On the website of Operation Boiling Point, which the Department of Homeland Security recently created to go after organized theft groups, the agency states that cargo theft accounts for between $15 billion and $35 billion in annual losses. The Federal Bureau of Investigation, in a statement emailed to me, estimated that cargo-theft losses amounted to $1 billion nationally in 2021, but the agency acknowledged that that was an undercount. (An F.B.I. spokesperson also confirmed that the agency is working with the rail companies and deploying special agents from its Major Theft Program to address rail and cargo theft in known trouble spots.) One expert on supply-chain risks gave me an estimate of $50 billion in annual losses globally and noted that this kind of crime is a notorious problem in Mexico and Brazil. But essentially it’s impossible to get a clear picture of how much is purloined from the supply chain, who takes it or where it goes next.
We do know that often these hijacked goods are cycled back into the online ecosystem, turning up for sale on places like Amazon, eBay, Etsy and Facebook Marketplace (some e-bikes Chavez watched Llamas and others take from the trains later showed up on OfferUp). Sometimes products stolen out of Amazon containers are resold by third-party sellers back on Amazon in a kind of strange ouroboros, in which the snakehead of capitalism hungrily swallows its piracy tail.

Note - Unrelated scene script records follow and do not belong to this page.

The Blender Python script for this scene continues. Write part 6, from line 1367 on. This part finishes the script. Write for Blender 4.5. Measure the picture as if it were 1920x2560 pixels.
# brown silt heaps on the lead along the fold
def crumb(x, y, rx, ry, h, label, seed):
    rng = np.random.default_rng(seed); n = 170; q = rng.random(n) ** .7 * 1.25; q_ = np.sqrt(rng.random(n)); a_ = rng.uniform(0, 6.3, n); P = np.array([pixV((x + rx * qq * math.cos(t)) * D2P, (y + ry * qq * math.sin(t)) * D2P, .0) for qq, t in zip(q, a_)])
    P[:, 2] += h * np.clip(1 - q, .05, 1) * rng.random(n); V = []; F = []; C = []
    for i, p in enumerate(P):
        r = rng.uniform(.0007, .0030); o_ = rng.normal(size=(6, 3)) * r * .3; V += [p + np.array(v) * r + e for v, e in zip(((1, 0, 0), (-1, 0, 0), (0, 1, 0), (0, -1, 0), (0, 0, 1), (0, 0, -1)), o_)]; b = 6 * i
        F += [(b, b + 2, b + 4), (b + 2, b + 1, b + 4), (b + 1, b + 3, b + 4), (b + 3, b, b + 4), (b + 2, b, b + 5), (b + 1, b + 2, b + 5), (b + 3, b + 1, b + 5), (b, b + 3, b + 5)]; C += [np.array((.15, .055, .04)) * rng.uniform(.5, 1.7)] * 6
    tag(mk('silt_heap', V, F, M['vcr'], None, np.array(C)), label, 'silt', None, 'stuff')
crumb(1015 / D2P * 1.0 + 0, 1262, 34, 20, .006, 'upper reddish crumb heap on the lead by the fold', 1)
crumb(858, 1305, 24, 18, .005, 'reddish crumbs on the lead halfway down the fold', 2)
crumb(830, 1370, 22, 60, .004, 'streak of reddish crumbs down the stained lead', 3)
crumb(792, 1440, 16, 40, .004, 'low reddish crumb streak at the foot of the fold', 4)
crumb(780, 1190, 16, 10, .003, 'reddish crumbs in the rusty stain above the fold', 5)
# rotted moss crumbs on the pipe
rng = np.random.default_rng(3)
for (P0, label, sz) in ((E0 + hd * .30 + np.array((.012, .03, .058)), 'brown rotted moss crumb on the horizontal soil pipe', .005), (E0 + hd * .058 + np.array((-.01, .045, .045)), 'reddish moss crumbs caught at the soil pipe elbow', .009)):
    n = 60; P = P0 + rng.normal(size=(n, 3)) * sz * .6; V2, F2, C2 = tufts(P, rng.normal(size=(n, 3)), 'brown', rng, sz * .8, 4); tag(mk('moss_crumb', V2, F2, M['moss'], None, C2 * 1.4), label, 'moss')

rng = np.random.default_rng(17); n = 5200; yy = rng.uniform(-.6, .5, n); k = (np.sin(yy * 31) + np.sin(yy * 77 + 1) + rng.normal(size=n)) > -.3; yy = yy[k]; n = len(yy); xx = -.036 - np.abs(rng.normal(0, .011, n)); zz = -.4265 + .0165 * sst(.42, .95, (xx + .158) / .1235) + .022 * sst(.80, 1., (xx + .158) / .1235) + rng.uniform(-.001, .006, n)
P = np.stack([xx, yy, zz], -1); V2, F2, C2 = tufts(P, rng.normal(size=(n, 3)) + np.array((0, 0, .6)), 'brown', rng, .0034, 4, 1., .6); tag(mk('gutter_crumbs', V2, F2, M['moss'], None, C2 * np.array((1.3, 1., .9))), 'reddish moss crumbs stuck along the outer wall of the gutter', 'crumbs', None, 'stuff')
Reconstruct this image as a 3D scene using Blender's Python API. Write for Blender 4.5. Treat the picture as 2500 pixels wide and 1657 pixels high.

Last June, California’s attorney general created what was touted as a first-of-its-kind agreement among online retailers that committed them to doing a better job tracking, reporting and preventing stolen items from being resold on their platforms. While declining to comment on specific cases, a spokesperson for Amazon told me that the company is working to improve the process of vetting sellers: The number of “bad actor attempts” to create new selling accounts on Amazon decreased to 800,000 in 2022 from six million in 2020.
But filched cargo can be hard to get a handle on; it shape-shifts, in effect. If you’re buying brand-new speakers from someone’s trunk in a parking lot, you can probably deduce that there’s a good chance they were ripped off. But the anonymity of the internet essentially launders stuff.